Par le père Roger-Thomas Calmel O.P. (1914-1975)
Depuis Paul VI il n’y a plus une Église mais deux. Obéissez à l’Église, obéissez à Rome, nous crient les hiérarques et les silencieux [1].
Ils peuvent s’époumoner à se rendre malades, ils ont bien fini de nous impressionner car nous savons désormais qu’il y a deux Romes comme il y a deux Églises. Obéir à Rome, obéir à l’Église nous ne voulons que cela ; nous sommes sûrs de ne pas faire autre chose. Mais justement, Rome, la seule Rome, la Rome qui est encore dans Rome, c’est celle des deux cent soixante-deux pontifes et qui ne se contredivisent pas à la Rome d’avant Paul VI et d’avant « le » concile.
L’Église, l’unique Église est celle qui n’oppose pas une Messe moderne à celle de quinze siècles de Messes ; qui ne substitue pas hypocritement le catéchisme batave au catéchisme de Trente ; qui transmet l’Écriture Sainte intégrale au lieu de la trafiquer ; qui garde ce qui demeure encore intact de vie religieuse contemplative ou active au lieu de le déliter et de le dissoudre au nom de l’obéissance. Nous obéissons à l’Église une, celle qui domine le monde moderne et la prétendue civilisation technique. Nous n’obéissons pas à une église moderniste, une église apparente qui est irrémédiablement engagée dans l’engrenage d’un monde qu’elle a prétendu épouser. Cette pseudo-église peut bien s’acharner à réduire en esclavage l’unique Église, nous ne sommes pas dupes. Nous ne sommes pas de la Rome qui n’est plus dans Rome ; nous ne sommes pas de l’église apparente et polyvalente. Nous sommes de l’Église de toujours, de la Rome de toujours. Telle est l’âme de notre résistance.

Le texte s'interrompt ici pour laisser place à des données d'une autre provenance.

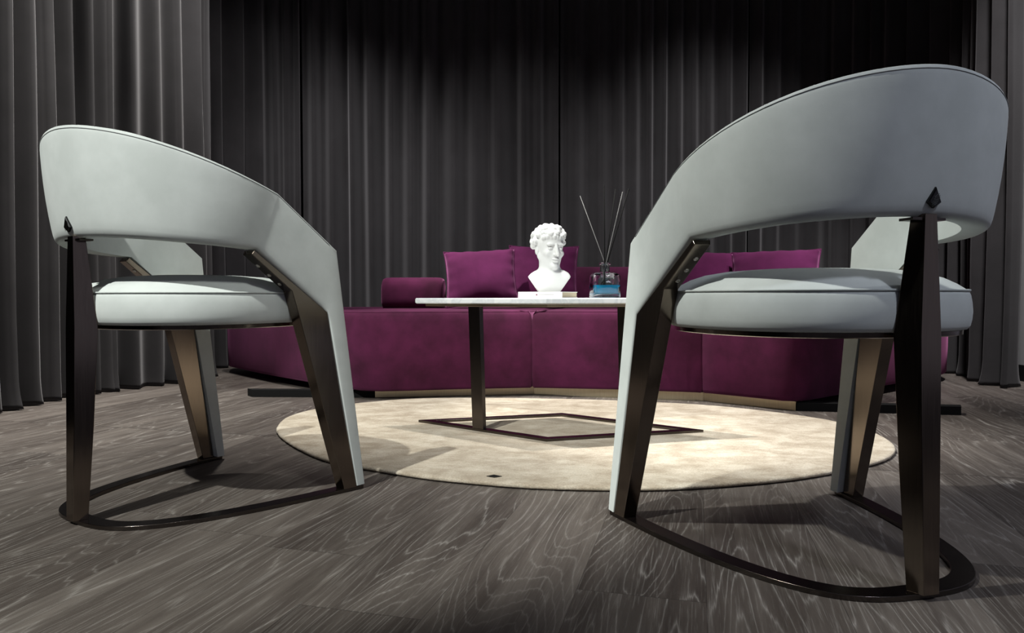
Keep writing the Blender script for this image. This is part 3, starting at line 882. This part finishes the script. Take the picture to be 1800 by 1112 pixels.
# ------------------------------------------------------------------ scatter cushions
def cushion(w, h, t, loc, rot, label, seed):
    rs = np.random.RandomState(seed); n = 34
    V = []; Fc = []
    g = np.linspace(-1, 1, n)
    ph = rs.uniform(0, 6, 6)
    for side in (1, -1):
        for a in g:
            for b in g:
                # concave sides, pointed corners
                x = a * w / 2 * (1 - .07 * (1 - b * b) * abs(a) ** 2); z = b * h / 2 * (1 - .07 * (1 - a * a) * abs(b) ** 2)
                q = max(0, (1 - a ** 2)) ** .42 * max(0, (1 - b ** 2)) ** .42
                wr = .0055 * math.sin(3.1 * a + 2.2 * b + ph[0]) * q + .0025 * math.sin(4.4 * b - 2.6 * a + ph[1]) * q
                edge = (1 - q) ** 2
                wr += .0075 * edge * math.sin(15 * a * (1 if abs(b) > abs(a) else 0) + 15 * b * (0 if abs(b) > abs(a) else 1) + ph[2]) * min(1, q * 4)
                V.append((x, side * (t / 2 * q + wr), z))
    off = n * n
    for i in range(n - 1):
        for j in range(n - 1):
            a = i * n + j
            Fc.append((a, a + 1, a + n + 1, a + n)); Fc.append((off + a, off + a + n, off + a + n + 1, off + a + 1))
    me = mesh('cushion', V, Fc, M['velvet_pil'])
    bm = bmesh.new(); bm.from_mesh(me.data); bmesh.ops.remove_doubles(bm, verts=bm.verts, dist=1e-5); bmesh.ops.recalc_face_normals(bm, faces=bm.faces); bm.to_mesh(me.data); bm.free()
    me.location = loc; me.rotation_euler = rot
    # piping round the rim
    rim = []
    for a in g: rim.append((a * w / 2, 0, -h / 2 * (1 - .07 * (1 - a * a))))
    for b in g[1:]: rim.append((w / 2 * (1 - .07 * (1 - b * b)), 0, b * h / 2))
    for a in g[::-1][1:]: rim.append((a * w / 2, 0, h / 2 * (1 - .07 * (1 - a * a))))
    for b in g[::-1][1:-1]: rim.append((-w / 2 * (1 - .07 * (1 - b * b)), 0, b * h / 2))
    mesh('piping', *tube(rim, .0035, 6, closed=True), M['velvet_pil'], me)
    return tag(me, label, 'cushion', 'plum scatter cushions on the sofa')
R_ = math.radians
cushion(.385, .325, .155, (-.165, 3.735, .554), (R_(-24), R_(-3), R_(4)), 'bright plum velvet cushion leaning at the left of the sofa, left of the bust', 1)
cushion(.395, .355, .150, (.175, 3.94, .574), (R_(-20), R_(1), R_(-4)), 'dark plum velvet cushion on the sofa, partly hidden by the bust', 2)
cushion(.39, .33, .14, (1.09, 3.91, .552), (R_(-20), R_(4), R_(-10)), 'dark plum velvet cushion behind the right chair, its left side hidden by the chair arm', 3)
cushion(.45, .33, .15, (1.375, 3.665, .548), (R_(-28), R_(-1), R_(-24)), 'plum velvet cushion at the right of the sofa, in front of another one', 4)

# ------------------------------------------------------------------ light
def spot(loc, aim, power, size, blend=.5, col=(1, 1, 1), rad=.04):
    l = bpy.data.lights.new('spot', 'SPOT'); l.energy = power; l.spot_size = math.radians(size); l.spot_blend = blend; l.color = col; l.shadow_soft_size = rad
    o = bpy.data.objects.new('ceiling_or_fill_spot', l); COL.objects.link(o); o.location = loc  # ceiling spots and added fill lamps share this name
    d = Vector(aim) - Vector(loc); o.rotation_euler = d.to_track_quat('-Z', 'Y').to_euler()
    return o
# (position, aim, watts, cone, blend, colour, lamp radius)
G = (.97, 1.0, .95); WH = (1.0, .98, .93); CW = (1.0, .98, .98)
SPOTS = [
    ((-1.8, -.85, 3.70), (-.72, 1.85, .3), 960, 31, .36, G, .04),
    ((-2.1, .65, 3.5), (.74, 1.32, .45), 520, 27, .7, G, .05),
    ((-.55, 2.85, 3.9), (.72, 2.68, 0), 800, 31, .6, WH, .04),
    ((.5, 3.1, 3.9), (.3, 2.75, 0), 560, 40, .9, WH, .05),
    ((-1.1, 2.4, 3.9), (-.95, 4.85, .5), 470, 40, 1.0, CW, .1),
    ((-.1, 2.4, 3.9), (.05, 4.85, .5), 280, 40, 1.0, CW, .1),
    ((1.2, 2.4, 3.9), (1.25, 4.85, .5), 500, 42, 1.0, CW, .1),
    ((-.85, 3.1, 3.9), (-2.0, 2.95, 1.7), 900, 60, 1.0, WH, .1),
    ((-1.25, 2.5, 3.9), (-1.5, 2.7, 0), 480, 42, .8, WH, .05),  # extra spot, added to brighten the left floor
    ((1.9, -.9, 3.6), (.95, 1.25, .45), 200, 30, .8, (.82, .88, 1.0), .2),  # added bluish fill for the right chair
    ((1.75, 2.3, 3.9), (2.25, 3.7, .5), 760, 40, 1.0, CW, .1),
    ((-1.3, 3.0, 3.9), (-.25, 3.65, .5), 900, 20, .9, WH, .05),
    ((.7, -1.0, 3.75), (-.52, 1.60, .55), 260, 17, .9, G, .3),  # added fill for the left chair's right side
    ((-.9, -.3, 3.8), (.20, 2.40, .45), 170, 15, .6, G, .05),  # added so the table and bust stay lit beside the narrow key
    ((-.8, 3.3, 3.9), (-1.72, 4.75, .8), 130, 40, 1.0, CW, .1),  # added to lift the dim curtain in the left corner
    ((1.5, 1.3, 3.9), (1.45, 1.45, 0), 110, 46, .9, (.9, .94, 1.0), .05),  # added weak fill over the right foreground floor
]
for p, a, e, c, b, k, r in SPOTS: spot(p, a, e, c, b, k, r)
w = bpy.data.worlds.new('world'); sc.world = w; w.use_nodes = True
bg = w.node_tree.nodes['Background']; bg.inputs[0].default_value = (.76, .77, 1.0, 1); bg.inputs[1].default_value = .21

sc.view_settings.view_transform = 'Standard'; sc.view_settings.look = 'None'
sc.view_settings.exposure = 0.0; sc.view_settings.gamma = 1.0; sc.view_settings.use_curve_mapping = False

Itinéraires 190, Réclamation au Saint-Père, p. 9-10.
Il nous faut avoir le courage de voir ce qui est : par un processus insensible une église apparente est en train de se substituer à l’Église véritable. Nous savons qu’elle ne réussira pas ; mais enfin la confusion et la corruption peuvent aller très loin et jusqu’à, séduire, s’il se pouvait, les élus eux-mêmes. C’est surtout, me semble-t-il, par l’extension de l’église apparente que se réalise la montée de l’apostasie.
(Itinéraires 106, Théologie de l’histoire, Annexe VII : Pseudo-Eglise, p. 179.)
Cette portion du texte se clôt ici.